__Data provided__:

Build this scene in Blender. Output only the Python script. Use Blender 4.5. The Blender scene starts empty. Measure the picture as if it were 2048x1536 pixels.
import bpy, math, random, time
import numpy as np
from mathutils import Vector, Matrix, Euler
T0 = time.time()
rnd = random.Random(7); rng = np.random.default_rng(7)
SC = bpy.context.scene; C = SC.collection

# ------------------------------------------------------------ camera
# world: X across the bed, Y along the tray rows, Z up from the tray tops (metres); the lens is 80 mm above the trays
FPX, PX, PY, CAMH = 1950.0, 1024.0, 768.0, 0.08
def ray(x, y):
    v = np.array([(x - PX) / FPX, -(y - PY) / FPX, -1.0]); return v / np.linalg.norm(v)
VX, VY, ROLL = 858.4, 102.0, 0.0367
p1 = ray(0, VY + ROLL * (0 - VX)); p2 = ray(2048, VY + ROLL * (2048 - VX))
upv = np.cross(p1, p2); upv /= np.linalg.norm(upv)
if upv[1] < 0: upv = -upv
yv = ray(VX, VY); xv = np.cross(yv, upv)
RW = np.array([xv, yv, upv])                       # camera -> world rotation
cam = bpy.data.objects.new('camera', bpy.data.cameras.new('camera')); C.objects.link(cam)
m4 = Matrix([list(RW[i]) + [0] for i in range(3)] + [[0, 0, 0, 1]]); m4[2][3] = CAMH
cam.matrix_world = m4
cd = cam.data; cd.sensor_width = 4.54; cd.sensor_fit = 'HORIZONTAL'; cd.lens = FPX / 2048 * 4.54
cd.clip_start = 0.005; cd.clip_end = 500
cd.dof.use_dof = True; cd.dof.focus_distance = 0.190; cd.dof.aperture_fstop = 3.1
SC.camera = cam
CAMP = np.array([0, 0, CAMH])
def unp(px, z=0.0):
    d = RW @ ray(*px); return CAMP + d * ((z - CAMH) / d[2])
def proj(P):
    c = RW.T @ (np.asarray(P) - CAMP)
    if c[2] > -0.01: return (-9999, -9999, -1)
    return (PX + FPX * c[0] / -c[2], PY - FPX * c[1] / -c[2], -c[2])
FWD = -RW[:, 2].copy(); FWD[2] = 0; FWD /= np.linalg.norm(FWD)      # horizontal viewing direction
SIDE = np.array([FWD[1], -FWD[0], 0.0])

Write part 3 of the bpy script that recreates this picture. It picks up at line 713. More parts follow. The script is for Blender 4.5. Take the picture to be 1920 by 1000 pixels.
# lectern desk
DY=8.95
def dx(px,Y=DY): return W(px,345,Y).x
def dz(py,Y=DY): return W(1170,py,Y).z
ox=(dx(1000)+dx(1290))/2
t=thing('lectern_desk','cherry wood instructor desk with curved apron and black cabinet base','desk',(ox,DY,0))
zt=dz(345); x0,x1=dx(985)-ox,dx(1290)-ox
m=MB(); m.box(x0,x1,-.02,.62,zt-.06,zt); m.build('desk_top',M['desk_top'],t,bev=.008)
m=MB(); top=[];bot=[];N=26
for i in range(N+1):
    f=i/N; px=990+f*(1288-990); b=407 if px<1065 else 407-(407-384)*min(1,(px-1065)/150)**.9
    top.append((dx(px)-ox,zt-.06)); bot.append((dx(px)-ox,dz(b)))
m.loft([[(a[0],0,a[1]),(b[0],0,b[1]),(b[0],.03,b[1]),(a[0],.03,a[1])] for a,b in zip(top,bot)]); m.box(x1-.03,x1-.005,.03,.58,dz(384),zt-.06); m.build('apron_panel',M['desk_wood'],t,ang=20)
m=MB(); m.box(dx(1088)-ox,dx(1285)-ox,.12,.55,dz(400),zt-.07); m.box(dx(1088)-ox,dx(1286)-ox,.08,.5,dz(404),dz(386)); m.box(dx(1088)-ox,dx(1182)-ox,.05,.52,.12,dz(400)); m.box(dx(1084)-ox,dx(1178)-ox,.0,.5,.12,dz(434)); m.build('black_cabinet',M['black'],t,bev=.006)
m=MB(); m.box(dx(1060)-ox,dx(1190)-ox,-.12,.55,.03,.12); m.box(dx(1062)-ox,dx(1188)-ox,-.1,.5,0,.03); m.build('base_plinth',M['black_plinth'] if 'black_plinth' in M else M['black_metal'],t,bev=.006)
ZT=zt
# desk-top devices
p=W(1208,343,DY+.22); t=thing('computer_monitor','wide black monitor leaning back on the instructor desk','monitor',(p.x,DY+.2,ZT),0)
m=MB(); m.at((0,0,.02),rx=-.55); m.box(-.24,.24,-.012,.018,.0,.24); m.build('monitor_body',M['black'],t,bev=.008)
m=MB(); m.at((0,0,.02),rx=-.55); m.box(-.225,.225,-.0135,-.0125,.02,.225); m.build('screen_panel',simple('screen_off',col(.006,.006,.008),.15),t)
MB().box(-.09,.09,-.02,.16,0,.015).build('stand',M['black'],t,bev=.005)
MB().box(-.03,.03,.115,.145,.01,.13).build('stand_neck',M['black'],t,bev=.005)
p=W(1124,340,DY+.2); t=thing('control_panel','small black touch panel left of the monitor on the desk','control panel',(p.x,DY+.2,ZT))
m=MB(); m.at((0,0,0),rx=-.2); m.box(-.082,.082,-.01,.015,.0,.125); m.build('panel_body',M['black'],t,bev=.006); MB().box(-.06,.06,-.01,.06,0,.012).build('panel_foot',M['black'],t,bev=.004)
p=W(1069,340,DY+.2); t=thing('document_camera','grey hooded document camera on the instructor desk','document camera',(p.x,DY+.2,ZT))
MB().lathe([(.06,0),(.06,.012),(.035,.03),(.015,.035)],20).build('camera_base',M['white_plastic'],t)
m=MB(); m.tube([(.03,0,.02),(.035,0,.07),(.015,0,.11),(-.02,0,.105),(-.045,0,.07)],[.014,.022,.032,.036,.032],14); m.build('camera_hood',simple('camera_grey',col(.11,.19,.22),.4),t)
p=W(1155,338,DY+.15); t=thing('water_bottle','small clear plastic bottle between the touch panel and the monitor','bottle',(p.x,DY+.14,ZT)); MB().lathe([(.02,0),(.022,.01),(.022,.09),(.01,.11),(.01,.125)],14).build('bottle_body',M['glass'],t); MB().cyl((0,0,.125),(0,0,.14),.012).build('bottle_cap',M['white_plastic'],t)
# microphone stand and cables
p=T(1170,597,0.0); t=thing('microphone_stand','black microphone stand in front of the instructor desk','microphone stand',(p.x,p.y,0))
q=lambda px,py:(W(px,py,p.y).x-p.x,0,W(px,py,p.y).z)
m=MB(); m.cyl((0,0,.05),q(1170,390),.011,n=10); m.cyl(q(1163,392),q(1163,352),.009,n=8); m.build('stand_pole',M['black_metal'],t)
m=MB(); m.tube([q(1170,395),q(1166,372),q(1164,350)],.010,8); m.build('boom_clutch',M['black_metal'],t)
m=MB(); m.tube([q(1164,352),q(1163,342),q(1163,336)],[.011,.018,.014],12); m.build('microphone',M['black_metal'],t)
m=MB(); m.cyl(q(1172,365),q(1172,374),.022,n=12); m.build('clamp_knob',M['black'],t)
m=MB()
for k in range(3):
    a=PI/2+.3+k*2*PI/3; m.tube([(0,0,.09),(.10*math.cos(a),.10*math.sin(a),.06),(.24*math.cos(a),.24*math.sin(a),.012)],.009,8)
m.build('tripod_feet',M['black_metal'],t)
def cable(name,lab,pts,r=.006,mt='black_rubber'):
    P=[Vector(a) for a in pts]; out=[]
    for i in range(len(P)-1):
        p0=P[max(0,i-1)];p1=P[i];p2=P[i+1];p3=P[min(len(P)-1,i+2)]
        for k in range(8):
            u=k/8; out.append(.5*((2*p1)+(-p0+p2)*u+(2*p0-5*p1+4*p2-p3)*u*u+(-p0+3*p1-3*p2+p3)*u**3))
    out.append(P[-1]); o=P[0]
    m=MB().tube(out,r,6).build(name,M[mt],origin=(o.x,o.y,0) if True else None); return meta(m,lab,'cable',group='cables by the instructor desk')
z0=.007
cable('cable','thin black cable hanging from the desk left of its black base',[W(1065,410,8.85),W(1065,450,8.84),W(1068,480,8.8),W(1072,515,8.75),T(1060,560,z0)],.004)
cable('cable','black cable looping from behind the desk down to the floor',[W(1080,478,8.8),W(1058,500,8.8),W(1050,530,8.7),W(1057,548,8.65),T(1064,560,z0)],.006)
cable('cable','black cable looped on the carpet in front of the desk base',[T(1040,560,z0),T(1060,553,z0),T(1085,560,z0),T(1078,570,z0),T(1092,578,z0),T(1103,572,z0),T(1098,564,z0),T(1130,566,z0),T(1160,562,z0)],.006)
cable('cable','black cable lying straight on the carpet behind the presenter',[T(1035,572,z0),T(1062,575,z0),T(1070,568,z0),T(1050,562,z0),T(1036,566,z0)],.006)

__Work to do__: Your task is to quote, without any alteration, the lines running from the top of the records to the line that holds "SC = bpy.context.scene; C = SC.collection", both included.

__Answer for this exercise__:
Build this scene in Blender. Output only the Python script. Use Blender 4.5. The Blender scene starts empty. Measure the picture as if it were 2048x1536 pixels.
import bpy, math, random, time
import numpy as np
from mathutils import Vector, Matrix, Euler
T0 = time.time()
rnd = random.Random(7); rng = np.random.default_rng(7)
SC = bpy.context.scene; C = SC.collection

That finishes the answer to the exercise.